**Directions for this task**
Begin at the first line below and copy each line exactly, ending with the line where "return p.x, p.z" appears.

**Information shown**
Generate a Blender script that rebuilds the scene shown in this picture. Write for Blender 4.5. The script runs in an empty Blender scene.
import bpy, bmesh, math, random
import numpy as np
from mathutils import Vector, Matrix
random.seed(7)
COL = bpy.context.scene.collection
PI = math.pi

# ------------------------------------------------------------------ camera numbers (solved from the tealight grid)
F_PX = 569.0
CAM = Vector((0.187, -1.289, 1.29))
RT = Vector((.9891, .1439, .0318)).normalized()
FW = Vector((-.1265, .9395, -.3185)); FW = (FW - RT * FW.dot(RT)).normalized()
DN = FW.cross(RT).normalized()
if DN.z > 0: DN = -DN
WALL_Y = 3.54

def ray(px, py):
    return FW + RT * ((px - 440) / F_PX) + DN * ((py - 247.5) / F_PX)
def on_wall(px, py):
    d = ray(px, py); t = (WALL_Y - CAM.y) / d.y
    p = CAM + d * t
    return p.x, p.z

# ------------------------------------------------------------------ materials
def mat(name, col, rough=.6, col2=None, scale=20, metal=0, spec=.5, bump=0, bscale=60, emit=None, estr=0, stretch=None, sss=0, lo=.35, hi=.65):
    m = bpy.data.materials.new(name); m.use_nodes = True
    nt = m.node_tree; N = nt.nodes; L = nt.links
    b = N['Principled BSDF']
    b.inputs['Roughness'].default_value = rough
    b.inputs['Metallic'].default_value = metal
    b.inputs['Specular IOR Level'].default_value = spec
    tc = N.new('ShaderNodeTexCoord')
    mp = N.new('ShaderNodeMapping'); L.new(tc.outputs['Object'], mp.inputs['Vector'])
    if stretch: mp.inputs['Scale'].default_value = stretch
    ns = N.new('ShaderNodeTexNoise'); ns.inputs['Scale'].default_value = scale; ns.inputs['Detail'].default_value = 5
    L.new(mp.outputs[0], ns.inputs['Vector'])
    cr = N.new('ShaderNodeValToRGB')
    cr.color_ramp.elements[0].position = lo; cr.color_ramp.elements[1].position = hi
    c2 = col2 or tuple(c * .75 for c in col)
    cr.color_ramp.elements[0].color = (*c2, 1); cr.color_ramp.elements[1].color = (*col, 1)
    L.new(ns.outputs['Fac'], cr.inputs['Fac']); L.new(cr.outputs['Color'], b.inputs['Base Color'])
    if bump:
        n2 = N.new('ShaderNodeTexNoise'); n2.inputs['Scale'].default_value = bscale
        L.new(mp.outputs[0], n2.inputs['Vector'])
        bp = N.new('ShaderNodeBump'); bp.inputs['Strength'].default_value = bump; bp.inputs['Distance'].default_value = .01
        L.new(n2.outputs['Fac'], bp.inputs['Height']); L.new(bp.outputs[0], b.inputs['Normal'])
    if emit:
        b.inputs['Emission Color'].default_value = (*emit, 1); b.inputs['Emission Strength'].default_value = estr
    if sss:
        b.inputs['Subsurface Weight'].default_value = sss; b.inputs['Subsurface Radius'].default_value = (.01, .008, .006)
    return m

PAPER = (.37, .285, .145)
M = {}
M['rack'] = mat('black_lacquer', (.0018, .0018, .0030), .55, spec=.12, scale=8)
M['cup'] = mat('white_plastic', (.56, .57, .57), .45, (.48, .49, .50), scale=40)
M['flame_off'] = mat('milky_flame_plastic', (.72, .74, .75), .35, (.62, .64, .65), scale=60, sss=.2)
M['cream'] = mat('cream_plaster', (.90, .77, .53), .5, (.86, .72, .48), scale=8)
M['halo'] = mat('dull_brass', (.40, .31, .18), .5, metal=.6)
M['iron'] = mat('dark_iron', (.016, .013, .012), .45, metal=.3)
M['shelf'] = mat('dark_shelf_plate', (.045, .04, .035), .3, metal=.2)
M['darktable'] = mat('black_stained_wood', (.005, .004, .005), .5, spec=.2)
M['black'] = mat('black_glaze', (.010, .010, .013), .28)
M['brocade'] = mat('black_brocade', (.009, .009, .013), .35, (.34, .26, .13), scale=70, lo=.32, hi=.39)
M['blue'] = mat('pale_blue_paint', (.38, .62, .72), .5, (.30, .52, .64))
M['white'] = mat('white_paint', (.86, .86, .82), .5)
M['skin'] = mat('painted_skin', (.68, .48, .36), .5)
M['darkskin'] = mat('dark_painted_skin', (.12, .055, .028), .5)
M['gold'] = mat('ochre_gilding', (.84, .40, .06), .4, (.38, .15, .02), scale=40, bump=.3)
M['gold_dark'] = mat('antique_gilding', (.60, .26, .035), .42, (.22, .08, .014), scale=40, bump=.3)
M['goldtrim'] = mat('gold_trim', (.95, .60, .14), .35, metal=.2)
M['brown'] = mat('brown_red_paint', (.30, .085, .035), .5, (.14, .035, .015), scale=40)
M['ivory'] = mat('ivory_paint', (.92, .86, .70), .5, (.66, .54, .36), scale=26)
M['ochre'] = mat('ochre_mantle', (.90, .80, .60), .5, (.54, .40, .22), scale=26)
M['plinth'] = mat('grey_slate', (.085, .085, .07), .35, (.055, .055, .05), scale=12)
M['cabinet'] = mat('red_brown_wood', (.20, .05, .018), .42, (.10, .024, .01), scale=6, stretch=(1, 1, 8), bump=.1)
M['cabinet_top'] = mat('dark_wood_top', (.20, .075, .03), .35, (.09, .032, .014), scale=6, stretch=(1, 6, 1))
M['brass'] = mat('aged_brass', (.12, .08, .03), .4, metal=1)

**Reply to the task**
Generate a Blender script that rebuilds the scene shown in this picture. Write for Blender 4.5. The script runs in an empty Blender scene.
import bpy, bmesh, math, random
import numpy as np
from mathutils import Vector, Matrix
random.seed(7)
COL = bpy.context.scene.collection
PI = math.pi

# ------------------------------------------------------------------ camera numbers (solved from the tealight grid)
F_PX = 569.0
CAM = Vector((0.187, -1.289, 1.29))
RT = Vector((.9891, .1439, .0318)).normalized()
FW = Vector((-.1265, .9395, -.3185)); FW = (FW - RT * FW.dot(RT)).normalized()
DN = FW.cross(RT).normalized()
if DN.z > 0: DN = -DN
WALL_Y = 3.54

def ray(px, py):
    return FW + RT * ((px - 440) / F_PX) + DN * ((py - 247.5) / F_PX)
def on_wall(px, py):
    d = ray(px, py); t = (WALL_Y - CAM.y) / d.y
    p = CAM + d * t
    return p.x, p.z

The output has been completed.